In-fibre second-harmonic generation with embedded two-dimensional materials
Gia Quyet Ngo, Emad Najafidehaghani, Ziyang Gan, Sara Khazaee, Malte P. Siems, Antony George, Erik P. Schartner, Stefan Nolte, Heike Ebendorff‐Heidepriem, Thomas Pertsch, Alessandro Tuniz, Markus A. Schmidt, Ulf Peschel, Andrey Turchanin, Falk Eilenberger
Abstract
Abstract Silica-based optical fibres are a workhorse of nonlinear optics, providing ready access to a range of nonlinear phenomena including solitons and self-phase modulation. However, they have one fundamental limitation: due to the amorphous nature of silica, they do not exhibit second-order nonlinearity, except for negligible contributions from surfaces. Here we demonstrate second-harmonic generation in functionalized optical fibres by using a monolayer of highly nonlinear MoS 2 directly grown on the fibre’s core.
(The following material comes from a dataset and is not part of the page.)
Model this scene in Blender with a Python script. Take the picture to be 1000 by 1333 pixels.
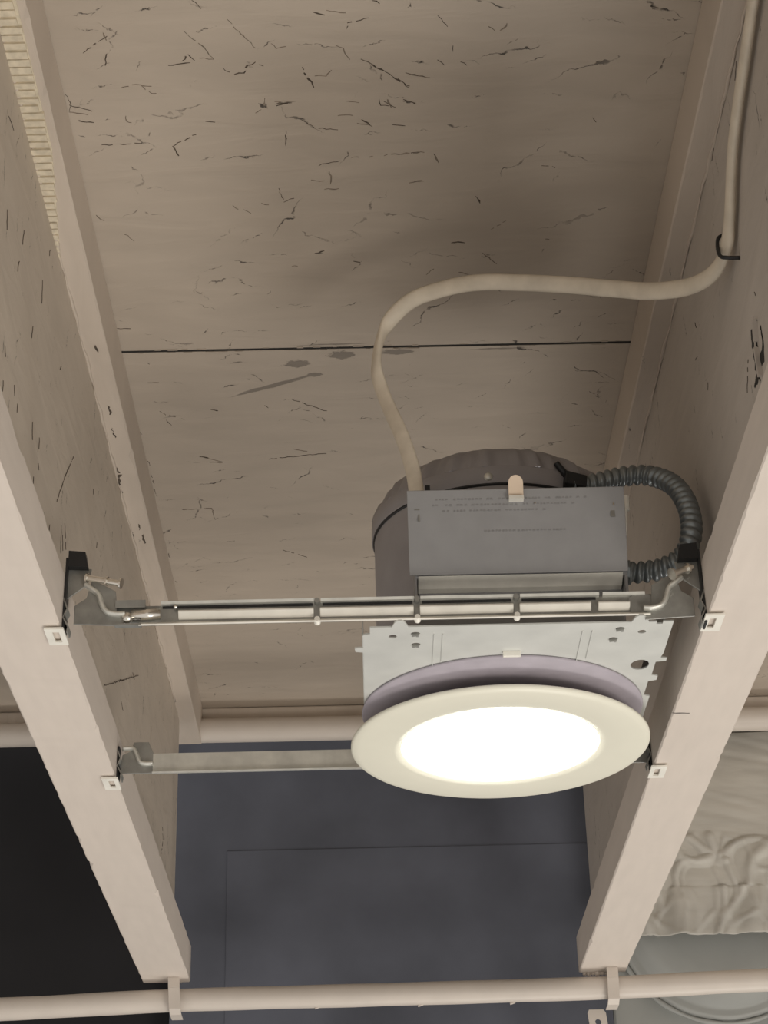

The MoS 2 -functionalized fibre exhibits a second-order susceptibility ( χ (2) ) value of 44 pm V –1 and a second-harmonic generation conversion efficiency of 0.2 × 10 –3 m −2 W −1 . This approach is scalable and can be generalized to other transition metal dichalcogenides and a wide range of waveguide systems. Our results demonstrate a new approach towards efficient in-fibre second-harmonic generation sources and may establish a platform for χ (2) -based nonlinear fibre optics, optoelectronics, photonics platforms, integrated optical architectures and active fibre networks.